1 9 6 6 - 1 9 6 7 (USA)
26 x 30 minute episodes

THE CAST

Brit Reid/Green Hornet
Van Williams
Kato

Bruce Lee
Casey

Wende Wagner
DA Scanlon

Walter Brooke

The Green Hornet


Everyone remembers that Bruce Lee (real name Lee Jun Fan) played the trusty sidekick Kato in the 1966 Batman knockoff The Green Hornet, but few recall that the fleet-fisted Van Williams starred as the title-hero. 

Lee's skills and tragic death unleashed a cultural wave and a following which still exists today. Williams, for his part, was fortunate enough to outlive his career.

Winning the role of Kato on the ABC show (which was based on the radio classic of the same name, created in 1936 by Lone Ranger inventor George W. Trendle), Lee experienced a small taste of success and signed on celebrity students like James Coburn and Steve McQueen for his Jeet Kune Do classes.

Lee maintained he won the Kato role because he was the only Chinese guy in all of California who could pronounce the Hornet's secret identity, Brit Reid. 

Later, when Hollywood proved unreceptive, he went back to Hong Kong to make films. Lee's movies did well in Hong Kong, and the US-produced Enter The Dragon went on to earn more than $200 million. Unfortunately its star died before its release.

The TV series brought the Green Hornet story up to date by having Brit Reid as the owner of a newspaper (The Daily Sentinel) and a TV station. 

His identity was known only to his faithful servant, Kato, his secretary, Casey (Wende Wagner) and District Attorney Scanlon (Walter Brooke).

The Green Hornet fought "real" organised crime and not the comic-strip style villains of Gotham City. 

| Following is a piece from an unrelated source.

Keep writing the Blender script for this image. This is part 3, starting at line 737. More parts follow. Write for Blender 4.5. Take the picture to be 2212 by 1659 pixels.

He did however have his own gimmicks, such as a non-lethal gas gun and a sting gun, which was capable of penetrating steel.

His most impressive piece of hardware though was 'Black Beauty', a 1966 Chrysler Imperial that was customized by Hollywood conversion wizard Dean Jeffries at a cost of $50,000. 

The car's new features included a remote control spy camera with a four-mile range, and an adapted exhaust that emitted ice from its pipe in order to foil attackers.

The Green Hornet failed to capture the imagination of the public in the same way that Batman did and only lasted the one season.